Right. When charging range gets consistently underestimated in the real world vs. reference/test specs and the shortfalls hit seemingly similar route networks harder than others (e.g. Shenzhen being a mild-weather city but performing more poorly on fleet uptime than same makes/models deployed elsewhere)...then there's still big unknowns out there that haven't been identified. You can't just cite "of course a vehicle rated range of X miles, plugged into this route of ours at X - Y miles, with one test bus that made mincemeat of extremely small samples sizes on one route" as justification when that's exactly the assumption those other cities made before impaling themselves.
I read in one of the link-outs on an article about Shenzhen's and Moscow's problems that the electricity budget on the average modern traction-power (TT, battery, or hybrid) bus goes only 20% to propulsion, 40% to HVAC, and 40% to "all other" such as lighting, 'kneeling' hydraulics, cameras/sensors, ASA, radios, etc. Sticking a miles-of-range reference quote on it literally is much less than half the story on where that energy budget gets apportioned during the course of the trip, and that's how the planners of Shenzhen--who certainly didn't set out on this adventure to look like dummies--ended up whiffing so badly on their range targets.
The HVAC figure didn't shock me at all; in fact, heating takes more power in an electric bus than a diesel because cabin ambient temperature isn't getting any boost from waste heat trapped off the engine by radiators. That, in addition to the physical degradation of the battery's ability to take/retain a charge in cold and/or cold + wet weather, is why the HVAC budget looms so incredibly large. But I was floored that all the other electronic doodads gobble up such a massive share of the budget. There's basically a whole server room stuffed in there for the computer controls and sensor plant, stuff that's always-on and living up to computers' and routers' reps as electricity guzzlers. Don't anyone get too precious about demanding onboard WiFi in the next battery bus fleet in the name of Jetsons Shit-begetting-Jetsons Shit frills; that's going to murder the energy budget a little bit more. Quantity of stops probably has a big effect as well and opens up stark disparities in routes where the kneeling mechanism has to be used often vs. rarely. Dedicated infrastructure like the express-oriented Silver Line is probably going to fare better than a dense city bus route once electricity chew on kneelings is tallied up, but the number of routes a test bus would have to be cycled on throughout the district to establish those ranges is huge before they have enough actionable data to make good decisions. One Transitway test bus tells them almost nothing about what it takes to convert the whole damn district over to batteries. And some individual routes are going to fare better than others when Boston traffic congestion characteristics are factored, because reference charging ranges are based on some league-average of regenerative braking charges taken en route. Well, what kind of braking maneuvers do you have to do over the course of a trip through city streets to hit the 'reference' range? Do you get enough charge-lets sitting in stop-and-go traffic downtown the whole time, or does that charging energy need to pile up braking by blocks/traffic lights at 15 MPH instead of braking in 10 ft. increments by the taillights of the cars in front at 5 MPH? Some routes in Greater Boston are going to present wildly different energy recapture because of that. What about hills?...do the routes that have some easy recapture coasting downhill on a brake application fare better in traffic than those running at flat elevation?

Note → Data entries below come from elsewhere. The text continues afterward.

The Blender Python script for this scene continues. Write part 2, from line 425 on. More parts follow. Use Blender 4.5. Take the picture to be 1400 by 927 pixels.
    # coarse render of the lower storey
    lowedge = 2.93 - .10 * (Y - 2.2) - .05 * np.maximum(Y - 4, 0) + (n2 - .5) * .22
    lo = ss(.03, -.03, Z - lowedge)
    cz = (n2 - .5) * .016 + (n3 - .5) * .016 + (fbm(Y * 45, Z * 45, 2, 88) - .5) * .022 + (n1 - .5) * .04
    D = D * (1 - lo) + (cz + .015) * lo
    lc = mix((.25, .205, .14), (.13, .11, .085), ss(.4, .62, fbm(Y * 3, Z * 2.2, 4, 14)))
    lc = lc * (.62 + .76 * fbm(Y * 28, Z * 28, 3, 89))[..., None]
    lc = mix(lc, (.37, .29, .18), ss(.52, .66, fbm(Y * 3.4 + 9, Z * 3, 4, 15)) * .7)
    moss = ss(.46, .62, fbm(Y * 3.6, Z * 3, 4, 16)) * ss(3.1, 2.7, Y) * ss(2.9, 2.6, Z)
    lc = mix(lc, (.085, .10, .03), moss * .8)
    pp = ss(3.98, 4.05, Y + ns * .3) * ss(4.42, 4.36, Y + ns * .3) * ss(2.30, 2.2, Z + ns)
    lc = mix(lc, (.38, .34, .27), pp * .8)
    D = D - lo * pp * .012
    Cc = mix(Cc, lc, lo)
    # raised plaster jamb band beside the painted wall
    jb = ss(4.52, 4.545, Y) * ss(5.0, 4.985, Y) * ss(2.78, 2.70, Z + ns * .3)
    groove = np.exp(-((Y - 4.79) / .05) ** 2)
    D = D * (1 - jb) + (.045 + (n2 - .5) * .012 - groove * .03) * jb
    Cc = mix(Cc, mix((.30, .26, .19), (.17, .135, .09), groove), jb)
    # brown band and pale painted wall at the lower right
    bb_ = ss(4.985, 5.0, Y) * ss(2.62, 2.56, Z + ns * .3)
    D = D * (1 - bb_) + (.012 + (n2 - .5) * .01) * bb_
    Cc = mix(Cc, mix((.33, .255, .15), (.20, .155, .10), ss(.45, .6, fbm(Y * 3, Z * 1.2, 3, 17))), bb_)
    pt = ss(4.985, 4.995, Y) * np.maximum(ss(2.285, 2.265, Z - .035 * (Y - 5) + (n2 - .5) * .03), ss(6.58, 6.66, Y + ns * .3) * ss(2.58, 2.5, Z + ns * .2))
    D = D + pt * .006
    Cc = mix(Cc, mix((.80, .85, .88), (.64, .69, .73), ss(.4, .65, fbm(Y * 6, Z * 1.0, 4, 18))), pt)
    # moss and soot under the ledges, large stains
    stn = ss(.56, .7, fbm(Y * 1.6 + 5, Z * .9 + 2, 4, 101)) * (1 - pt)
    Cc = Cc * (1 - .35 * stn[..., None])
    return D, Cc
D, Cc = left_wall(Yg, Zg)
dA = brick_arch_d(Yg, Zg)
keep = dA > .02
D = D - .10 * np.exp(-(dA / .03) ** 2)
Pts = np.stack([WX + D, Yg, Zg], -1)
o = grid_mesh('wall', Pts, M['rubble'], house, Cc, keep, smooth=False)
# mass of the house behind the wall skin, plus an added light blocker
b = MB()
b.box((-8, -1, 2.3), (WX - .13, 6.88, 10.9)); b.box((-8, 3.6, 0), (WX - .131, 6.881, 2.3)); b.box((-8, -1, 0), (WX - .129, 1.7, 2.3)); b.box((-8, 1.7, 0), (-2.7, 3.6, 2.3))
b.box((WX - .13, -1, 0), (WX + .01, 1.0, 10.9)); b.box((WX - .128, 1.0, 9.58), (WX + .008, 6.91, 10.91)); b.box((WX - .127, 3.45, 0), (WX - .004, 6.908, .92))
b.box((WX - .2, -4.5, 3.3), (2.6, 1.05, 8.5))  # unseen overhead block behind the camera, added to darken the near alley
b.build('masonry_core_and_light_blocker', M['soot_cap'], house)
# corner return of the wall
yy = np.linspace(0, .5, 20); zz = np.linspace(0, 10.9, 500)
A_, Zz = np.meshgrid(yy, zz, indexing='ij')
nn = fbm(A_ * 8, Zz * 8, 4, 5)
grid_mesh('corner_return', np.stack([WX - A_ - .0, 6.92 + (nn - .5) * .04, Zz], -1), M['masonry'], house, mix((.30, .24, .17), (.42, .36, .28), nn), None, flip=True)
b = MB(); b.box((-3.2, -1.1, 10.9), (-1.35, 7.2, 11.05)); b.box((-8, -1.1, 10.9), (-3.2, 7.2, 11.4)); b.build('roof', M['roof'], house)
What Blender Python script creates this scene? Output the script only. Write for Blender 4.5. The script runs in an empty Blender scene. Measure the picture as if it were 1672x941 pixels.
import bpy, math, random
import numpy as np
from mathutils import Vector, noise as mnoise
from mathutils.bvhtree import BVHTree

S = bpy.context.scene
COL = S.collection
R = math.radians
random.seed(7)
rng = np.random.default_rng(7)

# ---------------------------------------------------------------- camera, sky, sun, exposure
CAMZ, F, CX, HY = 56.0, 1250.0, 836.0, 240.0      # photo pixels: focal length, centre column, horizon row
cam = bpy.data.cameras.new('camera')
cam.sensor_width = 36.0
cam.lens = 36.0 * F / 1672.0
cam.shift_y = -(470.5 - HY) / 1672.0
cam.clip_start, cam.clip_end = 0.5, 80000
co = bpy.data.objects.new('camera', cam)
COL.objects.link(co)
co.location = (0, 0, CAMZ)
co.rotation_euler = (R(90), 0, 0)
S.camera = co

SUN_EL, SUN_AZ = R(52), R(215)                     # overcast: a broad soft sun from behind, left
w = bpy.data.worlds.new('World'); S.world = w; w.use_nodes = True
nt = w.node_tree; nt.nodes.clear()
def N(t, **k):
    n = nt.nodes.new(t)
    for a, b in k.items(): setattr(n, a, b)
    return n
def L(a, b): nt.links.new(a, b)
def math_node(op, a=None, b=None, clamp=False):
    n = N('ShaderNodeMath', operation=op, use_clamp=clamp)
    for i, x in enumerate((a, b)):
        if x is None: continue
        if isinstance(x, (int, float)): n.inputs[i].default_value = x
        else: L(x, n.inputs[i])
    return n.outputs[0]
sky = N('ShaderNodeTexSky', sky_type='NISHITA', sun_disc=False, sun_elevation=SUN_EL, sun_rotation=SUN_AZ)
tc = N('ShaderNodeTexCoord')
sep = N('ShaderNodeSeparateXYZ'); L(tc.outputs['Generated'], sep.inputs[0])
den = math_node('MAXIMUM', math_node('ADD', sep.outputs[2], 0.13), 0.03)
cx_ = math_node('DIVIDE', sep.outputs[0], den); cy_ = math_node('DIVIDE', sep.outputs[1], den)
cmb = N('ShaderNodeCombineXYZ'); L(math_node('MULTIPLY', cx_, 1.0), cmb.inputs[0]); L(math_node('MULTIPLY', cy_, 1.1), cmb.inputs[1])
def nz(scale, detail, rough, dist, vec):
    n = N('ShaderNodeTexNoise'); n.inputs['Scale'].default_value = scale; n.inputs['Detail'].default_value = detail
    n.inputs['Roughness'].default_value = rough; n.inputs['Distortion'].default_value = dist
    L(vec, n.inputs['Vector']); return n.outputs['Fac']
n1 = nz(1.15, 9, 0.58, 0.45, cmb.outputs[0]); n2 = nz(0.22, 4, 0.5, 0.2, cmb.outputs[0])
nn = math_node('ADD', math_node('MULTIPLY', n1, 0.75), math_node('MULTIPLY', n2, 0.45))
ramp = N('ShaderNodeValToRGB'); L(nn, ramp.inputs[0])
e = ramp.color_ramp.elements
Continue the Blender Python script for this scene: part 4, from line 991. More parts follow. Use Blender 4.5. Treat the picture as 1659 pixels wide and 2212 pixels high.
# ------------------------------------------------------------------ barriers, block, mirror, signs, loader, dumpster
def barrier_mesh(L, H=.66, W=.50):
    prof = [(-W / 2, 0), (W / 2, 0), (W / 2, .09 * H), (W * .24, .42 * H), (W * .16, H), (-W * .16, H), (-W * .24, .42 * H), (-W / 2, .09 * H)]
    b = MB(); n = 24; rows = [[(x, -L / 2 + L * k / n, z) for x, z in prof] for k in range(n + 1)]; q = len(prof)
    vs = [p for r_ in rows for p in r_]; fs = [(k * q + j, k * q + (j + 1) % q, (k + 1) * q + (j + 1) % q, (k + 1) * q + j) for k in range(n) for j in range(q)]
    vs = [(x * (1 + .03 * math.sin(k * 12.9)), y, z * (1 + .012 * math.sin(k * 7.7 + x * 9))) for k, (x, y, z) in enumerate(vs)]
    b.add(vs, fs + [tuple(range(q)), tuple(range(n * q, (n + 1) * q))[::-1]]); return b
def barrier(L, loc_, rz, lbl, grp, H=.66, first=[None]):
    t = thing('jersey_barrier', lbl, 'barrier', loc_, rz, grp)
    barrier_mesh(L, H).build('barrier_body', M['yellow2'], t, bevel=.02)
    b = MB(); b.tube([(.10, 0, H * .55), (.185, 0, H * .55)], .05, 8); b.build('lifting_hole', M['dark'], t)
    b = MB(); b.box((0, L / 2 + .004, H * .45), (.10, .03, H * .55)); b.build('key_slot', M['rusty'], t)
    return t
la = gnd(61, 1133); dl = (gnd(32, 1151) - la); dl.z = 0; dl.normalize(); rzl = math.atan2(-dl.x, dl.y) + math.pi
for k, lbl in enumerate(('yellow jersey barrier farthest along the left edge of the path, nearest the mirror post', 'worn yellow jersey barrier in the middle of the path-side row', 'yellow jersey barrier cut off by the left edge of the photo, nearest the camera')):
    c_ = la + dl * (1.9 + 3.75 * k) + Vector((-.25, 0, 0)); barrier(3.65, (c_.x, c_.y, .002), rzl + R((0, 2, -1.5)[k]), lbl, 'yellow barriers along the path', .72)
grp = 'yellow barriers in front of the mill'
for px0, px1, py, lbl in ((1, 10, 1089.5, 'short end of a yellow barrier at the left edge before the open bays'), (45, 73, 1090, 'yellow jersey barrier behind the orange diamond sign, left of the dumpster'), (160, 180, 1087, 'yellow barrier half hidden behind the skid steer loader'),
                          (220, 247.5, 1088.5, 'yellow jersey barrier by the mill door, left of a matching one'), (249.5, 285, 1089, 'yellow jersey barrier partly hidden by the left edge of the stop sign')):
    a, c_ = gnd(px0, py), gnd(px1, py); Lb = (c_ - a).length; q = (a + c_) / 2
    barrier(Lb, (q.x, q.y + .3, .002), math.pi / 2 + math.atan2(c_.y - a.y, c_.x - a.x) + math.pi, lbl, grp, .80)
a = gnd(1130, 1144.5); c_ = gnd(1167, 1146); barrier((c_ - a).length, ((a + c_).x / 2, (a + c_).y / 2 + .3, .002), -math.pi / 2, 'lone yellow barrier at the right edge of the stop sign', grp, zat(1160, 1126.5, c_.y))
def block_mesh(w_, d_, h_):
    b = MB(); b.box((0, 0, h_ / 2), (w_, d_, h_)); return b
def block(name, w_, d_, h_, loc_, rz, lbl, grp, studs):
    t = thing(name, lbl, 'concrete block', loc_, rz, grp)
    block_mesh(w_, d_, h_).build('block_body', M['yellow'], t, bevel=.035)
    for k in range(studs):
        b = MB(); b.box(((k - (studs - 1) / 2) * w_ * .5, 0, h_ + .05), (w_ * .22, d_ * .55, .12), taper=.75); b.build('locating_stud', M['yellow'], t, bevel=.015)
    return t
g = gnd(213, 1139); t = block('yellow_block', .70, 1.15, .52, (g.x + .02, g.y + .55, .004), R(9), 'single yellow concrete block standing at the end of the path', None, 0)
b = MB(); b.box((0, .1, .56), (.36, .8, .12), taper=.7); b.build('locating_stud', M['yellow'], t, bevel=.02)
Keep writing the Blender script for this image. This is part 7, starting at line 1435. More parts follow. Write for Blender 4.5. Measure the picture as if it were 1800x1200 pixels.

Don't get me wrong, these questions are getting backfilled with answers at a pretty good clip. But I don't see how anyone can take a look at the energy budget for that type of vehicle, tally up all the ways the nooks and crannies of one city's route network--route-by-route--gobbles that energy budget at divergently different rates, and conclude "MOAR IMPATIENCE!" as the answer. There's no practical choice but to slow-walk the adoption, because that's the only way to sniff out all the network-specific asterisks that impaled Shenzhen and Moscow. Work smarter, not faster, when it comes to planning this adoption out.